## Work to complete
Quote all of the data below exactly, please.

..............................

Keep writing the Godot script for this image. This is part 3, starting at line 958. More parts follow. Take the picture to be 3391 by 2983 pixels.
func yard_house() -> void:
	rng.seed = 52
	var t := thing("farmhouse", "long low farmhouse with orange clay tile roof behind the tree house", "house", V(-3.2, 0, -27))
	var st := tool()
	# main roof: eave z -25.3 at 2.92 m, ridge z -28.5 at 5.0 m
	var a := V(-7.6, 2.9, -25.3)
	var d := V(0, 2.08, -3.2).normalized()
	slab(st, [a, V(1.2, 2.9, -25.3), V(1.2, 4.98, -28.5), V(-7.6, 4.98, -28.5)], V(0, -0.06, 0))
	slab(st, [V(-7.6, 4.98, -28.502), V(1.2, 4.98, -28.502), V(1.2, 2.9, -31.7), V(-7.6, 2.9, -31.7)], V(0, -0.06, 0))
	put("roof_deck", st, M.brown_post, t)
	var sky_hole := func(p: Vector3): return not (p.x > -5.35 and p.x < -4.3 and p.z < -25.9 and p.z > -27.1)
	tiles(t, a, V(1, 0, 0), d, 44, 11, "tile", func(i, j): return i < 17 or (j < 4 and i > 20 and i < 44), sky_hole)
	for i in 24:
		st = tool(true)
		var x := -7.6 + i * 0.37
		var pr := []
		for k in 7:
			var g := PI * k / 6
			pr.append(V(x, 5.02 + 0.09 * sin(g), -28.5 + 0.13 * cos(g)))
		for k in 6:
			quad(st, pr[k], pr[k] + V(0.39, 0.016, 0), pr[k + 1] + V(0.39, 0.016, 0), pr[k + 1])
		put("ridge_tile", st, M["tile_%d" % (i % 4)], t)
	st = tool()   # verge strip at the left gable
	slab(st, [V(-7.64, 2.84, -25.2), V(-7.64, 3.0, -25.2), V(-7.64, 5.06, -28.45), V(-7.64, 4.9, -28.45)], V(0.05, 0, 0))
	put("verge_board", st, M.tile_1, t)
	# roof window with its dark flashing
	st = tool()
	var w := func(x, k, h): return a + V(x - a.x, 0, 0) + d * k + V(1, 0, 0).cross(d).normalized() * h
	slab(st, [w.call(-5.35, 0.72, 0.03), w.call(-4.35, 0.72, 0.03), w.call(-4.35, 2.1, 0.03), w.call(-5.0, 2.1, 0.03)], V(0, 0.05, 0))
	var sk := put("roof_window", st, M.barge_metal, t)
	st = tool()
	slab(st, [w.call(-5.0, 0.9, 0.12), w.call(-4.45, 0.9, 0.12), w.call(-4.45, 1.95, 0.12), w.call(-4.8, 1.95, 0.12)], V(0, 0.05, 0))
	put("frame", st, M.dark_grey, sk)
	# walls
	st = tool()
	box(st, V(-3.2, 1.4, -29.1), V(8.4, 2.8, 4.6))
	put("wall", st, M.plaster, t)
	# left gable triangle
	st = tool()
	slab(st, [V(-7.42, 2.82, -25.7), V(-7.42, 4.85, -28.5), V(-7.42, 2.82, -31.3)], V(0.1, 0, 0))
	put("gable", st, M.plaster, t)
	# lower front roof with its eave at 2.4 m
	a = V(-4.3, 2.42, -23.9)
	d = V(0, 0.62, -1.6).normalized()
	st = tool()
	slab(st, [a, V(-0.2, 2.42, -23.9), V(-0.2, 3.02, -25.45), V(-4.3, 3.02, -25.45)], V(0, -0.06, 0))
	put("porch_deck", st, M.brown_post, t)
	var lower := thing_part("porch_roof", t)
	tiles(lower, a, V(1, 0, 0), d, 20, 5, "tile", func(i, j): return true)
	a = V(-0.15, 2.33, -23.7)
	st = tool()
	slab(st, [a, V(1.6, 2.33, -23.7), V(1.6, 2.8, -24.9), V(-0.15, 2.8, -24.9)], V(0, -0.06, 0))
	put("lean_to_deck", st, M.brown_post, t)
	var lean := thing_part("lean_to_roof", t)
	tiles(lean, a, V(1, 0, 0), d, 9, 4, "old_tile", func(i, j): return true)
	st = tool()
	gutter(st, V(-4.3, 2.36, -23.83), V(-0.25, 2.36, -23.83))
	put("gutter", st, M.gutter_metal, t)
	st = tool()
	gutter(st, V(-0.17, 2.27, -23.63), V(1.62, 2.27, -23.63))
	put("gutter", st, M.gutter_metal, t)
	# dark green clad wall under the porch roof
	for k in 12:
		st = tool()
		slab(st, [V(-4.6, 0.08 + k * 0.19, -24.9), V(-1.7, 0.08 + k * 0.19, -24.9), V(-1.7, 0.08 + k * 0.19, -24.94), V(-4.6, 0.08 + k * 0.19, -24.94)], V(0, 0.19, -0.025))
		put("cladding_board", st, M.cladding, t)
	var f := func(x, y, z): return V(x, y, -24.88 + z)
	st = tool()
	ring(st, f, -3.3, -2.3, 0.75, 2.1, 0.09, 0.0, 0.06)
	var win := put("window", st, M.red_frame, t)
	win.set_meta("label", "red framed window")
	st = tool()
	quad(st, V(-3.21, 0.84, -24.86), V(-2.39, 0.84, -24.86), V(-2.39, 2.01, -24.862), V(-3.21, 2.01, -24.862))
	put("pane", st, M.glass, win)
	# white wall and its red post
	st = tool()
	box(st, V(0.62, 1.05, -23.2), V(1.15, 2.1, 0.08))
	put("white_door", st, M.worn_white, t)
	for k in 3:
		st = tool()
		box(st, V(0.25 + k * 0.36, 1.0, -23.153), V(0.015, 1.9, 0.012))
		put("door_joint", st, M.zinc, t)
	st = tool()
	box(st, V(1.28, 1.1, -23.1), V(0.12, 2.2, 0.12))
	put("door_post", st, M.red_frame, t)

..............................

## Result of the task
Keep writing the Godot script for this image. This is part 3, starting at line 958. More parts follow. Take the picture to be 3391 by 2983 pixels.
func yard_house() -> void:
	rng.seed = 52
	var t := thing("farmhouse", "long low farmhouse with orange clay tile roof behind the tree house", "house", V(-3.2, 0, -27))
	var st := tool()
	# main roof: eave z -25.3 at 2.92 m, ridge z -28.5 at 5.0 m
	var a := V(-7.6, 2.9, -25.3)
	var d := V(0, 2.08, -3.2).normalized()
	slab(st, [a, V(1.2, 2.9, -25.3), V(1.2, 4.98, -28.5), V(-7.6, 4.98, -28.5)], V(0, -0.06, 0))
	slab(st, [V(-7.6, 4.98, -28.502), V(1.2, 4.98, -28.502), V(1.2, 2.9, -31.7), V(-7.6, 2.9, -31.7)], V(0, -0.06, 0))
	put("roof_deck", st, M.brown_post, t)
	var sky_hole := func(p: Vector3): return not (p.x > -5.35 and p.x < -4.3 and p.z < -25.9 and p.z > -27.1)
	tiles(t, a, V(1, 0, 0), d, 44, 11, "tile", func(i, j): return i < 17 or (j < 4 and i > 20 and i < 44), sky_hole)
	for i in 24:
		st = tool(true)
		var x := -7.6 + i * 0.37
		var pr := []
		for k in 7:
			var g := PI * k / 6
			pr.append(V(x, 5.02 + 0.09 * sin(g), -28.5 + 0.13 * cos(g)))
		for k in 6:
			quad(st, pr[k], pr[k] + V(0.39, 0.016, 0), pr[k + 1] + V(0.39, 0.016, 0), pr[k + 1])
		put("ridge_tile", st, M["tile_%d" % (i % 4)], t)
	st = tool()   # verge strip at the left gable
	slab(st, [V(-7.64, 2.84, -25.2), V(-7.64, 3.0, -25.2), V(-7.64, 5.06, -28.45), V(-7.64, 4.9, -28.45)], V(0.05, 0, 0))
	put("verge_board", st, M.tile_1, t)
	# roof window with its dark flashing
	st = tool()
	var w := func(x, k, h): return a + V(x - a.x, 0, 0) + d * k + V(1, 0, 0).cross(d).normalized() * h
	slab(st, [w.call(-5.35, 0.72, 0.03), w.call(-4.35, 0.72, 0.03), w.call(-4.35, 2.1, 0.03), w.call(-5.0, 2.1, 0.03)], V(0, 0.05, 0))
	var sk := put("roof_window", st, M.barge_metal, t)
	st = tool()
	slab(st, [w.call(-5.0, 0.9, 0.12), w.call(-4.45, 0.9, 0.12), w.call(-4.45, 1.95, 0.12), w.call(-4.8, 1.95, 0.12)], V(0, 0.05, 0))
	put("frame", st, M.dark_grey, sk)
	# walls
	st = tool()
	box(st, V(-3.2, 1.4, -29.1), V(8.4, 2.8, 4.6))
	put("wall", st, M.plaster, t)
	# left gable triangle
	st = tool()
	slab(st, [V(-7.42, 2.82, -25.7), V(-7.42, 4.85, -28.5), V(-7.42, 2.82, -31.3)], V(0.1, 0, 0))
	put("gable", st, M.plaster, t)
	# lower front roof with its eave at 2.4 m
	a = V(-4.3, 2.42, -23.9)
	d = V(0, 0.62, -1.6).normalized()
	st = tool()
	slab(st, [a, V(-0.2, 2.42, -23.9), V(-0.2, 3.02, -25.45), V(-4.3, 3.02, -25.45)], V(0, -0.06, 0))
	put("porch_deck", st, M.brown_post, t)
	var lower := thing_part("porch_roof", t)
	tiles(lower, a, V(1, 0, 0), d, 20, 5, "tile", func(i, j): return true)
	a = V(-0.15, 2.33, -23.7)
	st = tool()
	slab(st, [a, V(1.6, 2.33, -23.7), V(1.6, 2.8, -24.9), V(-0.15, 2.8, -24.9)], V(0, -0.06, 0))
	put("lean_to_deck", st, M.brown_post, t)
	var lean := thing_part("lean_to_roof", t)
	tiles(lean, a, V(1, 0, 0), d, 9, 4, "old_tile", func(i, j): return true)
	st = tool()
	gutter(st, V(-4.3, 2.36, -23.83), V(-0.25, 2.36, -23.83))
	put("gutter", st, M.gutter_metal, t)
	st = tool()
	gutter(st, V(-0.17, 2.27, -23.63), V(1.62, 2.27, -23.63))
	put("gutter", st, M.gutter_metal, t)
	# dark green clad wall under the porch roof
	for k in 12:
		st = tool()
		slab(st, [V(-4.6, 0.08 + k * 0.19, -24.9), V(-1.7, 0.08 + k * 0.19, -24.9), V(-1.7, 0.08 + k * 0.19, -24.94), V(-4.6, 0.08 + k * 0.19, -24.94)], V(0, 0.19, -0.025))
		put("cladding_board", st, M.cladding, t)
	var f := func(x, y, z): return V(x, y, -24.88 + z)
	st = tool()
	ring(st, f, -3.3, -2.3, 0.75, 2.1, 0.09, 0.0, 0.06)
	var win := put("window", st, M.red_frame, t)
	win.set_meta("label", "red framed window")
	st = tool()
	quad(st, V(-3.21, 0.84, -24.86), V(-2.39, 0.84, -24.86), V(-2.39, 2.01, -24.862), V(-3.21, 2.01, -24.862))
	put("pane", st, M.glass, win)
	# white wall and its red post
	st = tool()
	box(st, V(0.62, 1.05, -23.2), V(1.15, 2.1, 0.08))
	put("white_door", st, M.worn_white, t)
	for k in 3:
		st = tool()
		box(st, V(0.25 + k * 0.36, 1.0, -23.153), V(0.015, 1.9, 0.012))
		put("door_joint", st, M.zinc, t)
	st = tool()
	box(st, V(1.28, 1.1, -23.1), V(0.12, 2.2, 0.12))
	put("door_post", st, M.red_frame, t)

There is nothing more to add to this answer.